Weil das so ist, trägt dieses Gericht doch eine größere Verantwortung als eine Schwurgerichtskammer im Alltagsbetrieb der Strafjustiz. Es trägt vor allem die Verantwortung dafür, dass der Prozess der Wahrheitsfindung mit größtmöglicher Offenheit und Transparenz vonstattengeht. Dass es nicht möglich gewesen sein soll, in ganz München einen Saal mit einem größeren Fassungsvermögen als den Schwurgerichtssaal im Justizzentrum zu finden, ist nicht nachvollziehbar. Dass dies mit etlichen Unbequemlichkeiten verbunden gewesen wäre - von der Lagerung der Prozessakten bis zur Vorführung der Angeklagten aus der Untersuchungshaft -, ist eine peinlich unzureichende Entschuldigung. Die Sicherheit? Die bayerische Polizei hat schon Großveranstaltungen mit deutlich höherem Gefährdungspotenzial abgesichert.

Ganz und gar unbegreiflich erscheint es, dass es nicht möglich war, türkischen Medien einen garantierten Platz im Gerichtssaal zu überlassen. Es wäre so einfach gewesen. Wer hätte es wohl beanstandet, wenn das Gericht vier oder fünf der Presseplätze von vornherein für Journalisten aus dem Land reserviert hätte, dem die Mehrzahl der Opfer aufgrund ihrer Herkunft besonders nahestanden?
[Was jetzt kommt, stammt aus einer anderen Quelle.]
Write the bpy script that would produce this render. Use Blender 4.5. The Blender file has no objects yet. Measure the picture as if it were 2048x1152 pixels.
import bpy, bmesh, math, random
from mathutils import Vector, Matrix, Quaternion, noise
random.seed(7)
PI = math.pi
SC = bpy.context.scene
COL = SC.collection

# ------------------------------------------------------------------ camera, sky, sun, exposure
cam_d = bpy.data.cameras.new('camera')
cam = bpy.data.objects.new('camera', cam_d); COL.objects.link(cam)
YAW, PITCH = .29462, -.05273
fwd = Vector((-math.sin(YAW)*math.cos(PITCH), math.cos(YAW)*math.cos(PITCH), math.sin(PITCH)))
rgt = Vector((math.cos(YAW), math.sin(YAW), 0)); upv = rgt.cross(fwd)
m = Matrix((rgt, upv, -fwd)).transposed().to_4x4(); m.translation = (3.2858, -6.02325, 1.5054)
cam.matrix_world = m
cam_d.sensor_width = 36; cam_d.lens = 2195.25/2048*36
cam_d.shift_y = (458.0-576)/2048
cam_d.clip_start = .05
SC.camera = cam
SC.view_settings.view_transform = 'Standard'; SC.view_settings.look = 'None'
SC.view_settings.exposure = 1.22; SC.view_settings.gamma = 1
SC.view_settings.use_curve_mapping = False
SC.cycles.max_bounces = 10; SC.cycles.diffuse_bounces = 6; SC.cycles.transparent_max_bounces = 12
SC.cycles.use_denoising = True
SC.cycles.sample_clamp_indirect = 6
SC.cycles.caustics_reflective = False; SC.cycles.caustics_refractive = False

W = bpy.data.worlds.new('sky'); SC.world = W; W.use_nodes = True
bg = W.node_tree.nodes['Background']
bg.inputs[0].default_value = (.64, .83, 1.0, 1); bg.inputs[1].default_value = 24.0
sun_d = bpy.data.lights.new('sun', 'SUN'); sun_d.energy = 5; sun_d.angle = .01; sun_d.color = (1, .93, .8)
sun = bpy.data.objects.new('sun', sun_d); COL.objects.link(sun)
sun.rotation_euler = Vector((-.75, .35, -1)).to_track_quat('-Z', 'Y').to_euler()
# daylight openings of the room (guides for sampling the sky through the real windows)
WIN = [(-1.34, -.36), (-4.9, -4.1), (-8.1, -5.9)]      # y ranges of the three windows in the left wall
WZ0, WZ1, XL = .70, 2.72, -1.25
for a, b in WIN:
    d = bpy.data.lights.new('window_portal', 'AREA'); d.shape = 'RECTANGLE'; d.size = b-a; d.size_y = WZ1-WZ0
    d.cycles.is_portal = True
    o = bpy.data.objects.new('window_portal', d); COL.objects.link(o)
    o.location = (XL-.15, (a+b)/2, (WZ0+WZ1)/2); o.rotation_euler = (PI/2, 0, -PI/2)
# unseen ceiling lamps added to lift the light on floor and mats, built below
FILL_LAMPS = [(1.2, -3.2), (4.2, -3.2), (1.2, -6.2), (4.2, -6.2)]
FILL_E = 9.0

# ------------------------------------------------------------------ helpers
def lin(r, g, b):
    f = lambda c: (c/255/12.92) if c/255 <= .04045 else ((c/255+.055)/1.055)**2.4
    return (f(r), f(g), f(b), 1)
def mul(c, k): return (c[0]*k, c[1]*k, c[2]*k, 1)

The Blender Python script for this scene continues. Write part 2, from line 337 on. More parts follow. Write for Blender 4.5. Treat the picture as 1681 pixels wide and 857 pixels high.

Mehrere Medien haben mittlerweile angeboten, ihren Platz für türkische Kollegen zur Verfügung zu stellen. Dass das Gericht nicht einmal diese goldene Brücke betritt und sich stattdessen hinter den angeblich unumstößlichen Akkreditierungsregeln verschanzt, zeugt von einer trotzigen Wagenburgmentalität, die der Bedeutung dieses Prozesses gänzlich unangemessen ist.